» Provided data:
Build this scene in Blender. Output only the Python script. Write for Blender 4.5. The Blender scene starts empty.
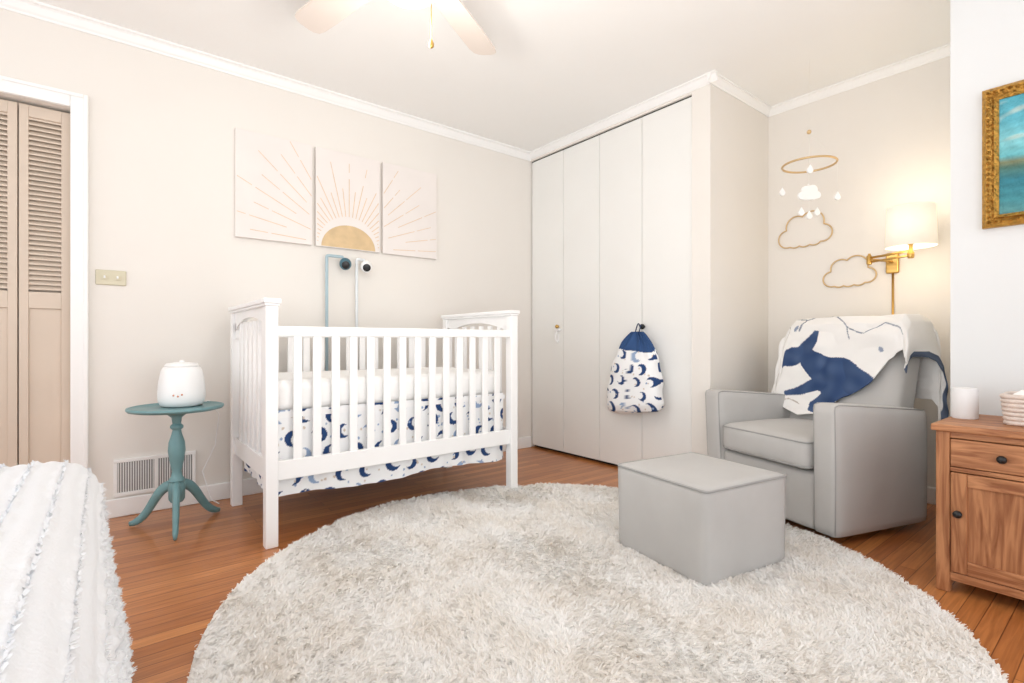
import bpy, math, random
import numpy as np
from mathutils import Vector, noise
random.seed(4); rng=np.random.default_rng(7)
S=bpy.context.scene
S.view_settings.view_transform='Standard'
S.view_settings.look='None'
S.view_settings.exposure=0.27

# ---------------------------------------------------------------- helpers
def lin(c):
    c=[x/255.0 for x in c[:3]]
    return tuple((x/12.92 if x<=.04045 else ((x+.055)/1.055)**2.4) for x in c)+(1.0,)

def mat(name,col,rough=.6,metal=0,var=0.0,vscale=8,bump=0,bscale=60,emit=None,estr=0,stretch=None,spec=.5,sheen=0,trans=0):
    m=bpy.data.materials.new(name); m.use_nodes=True
    nt=m.node_tree; b=nt.nodes['Principled BSDF']
    b.inputs['Base Color'].default_value=lin(col)
    b.inputs['Roughness'].default_value=rough
    b.inputs['Metallic'].default_value=metal
    b.inputs['Specular IOR Level'].default_value=spec
    if sheen: b.inputs['Sheen Weight'].default_value=sheen
    if trans: b.inputs['Transmission Weight'].default_value=trans
    if emit:
        b.inputs['Emission Color'].default_value=lin(emit); b.inputs['Emission Strength'].default_value=estr
    tc=nt.nodes.new('ShaderNodeTexCoord'); mp=nt.nodes.new('ShaderNodeMapping')
    nt.links.new(tc.outputs['Object'],mp.inputs['Vector'])
    if stretch: mp.inputs['Scale'].default_value=stretch
    if var:
        n=nt.nodes.new('ShaderNodeTexNoise'); n.inputs['Scale'].default_value=vscale; n.inputs['Detail'].default_value=5
        nt.links.new(mp.outputs[0],n.inputs['Vector'])
        r=nt.nodes.new('ShaderNodeValToRGB'); c=lin(col)
        r.color_ramp.elements[0].position=.3; r.color_ramp.elements[1].position=.7
        r.color_ramp.elements[0].color=tuple(x*(1-var) for x in c[:3])+(1,)
        r.color_ramp.elements[1].color=tuple(min(1,x*(1+var)) for x in c[:3])+(1,)
        nt.links.new(n.outputs['Fac'],r.inputs['Fac']); nt.links.new(r.outputs[0],b.inputs['Base Color'])
    if bump:
        n=nt.nodes.new('ShaderNodeTexNoise'); n.inputs['Scale'].default_value=bscale; n.inputs['Detail'].default_value=4
        nt.links.new(mp.outputs[0],n.inputs['Vector'])
        bp=nt.nodes.new('ShaderNodeBump'); bp.inputs['Strength'].default_value=bump; bp.inputs['Distance'].default_value=.01
        nt.links.new(n.outputs['Fac'],bp.inputs['Height']); nt.links.new(bp.outputs[0],b.inputs['Normal'])
    return m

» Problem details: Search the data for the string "scene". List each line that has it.

» Output for this exercise:
Build this scene in Blender. Output only the Python script. Write for Blender 4.5. The Blender scene starts empty.
S=bpy.context.scene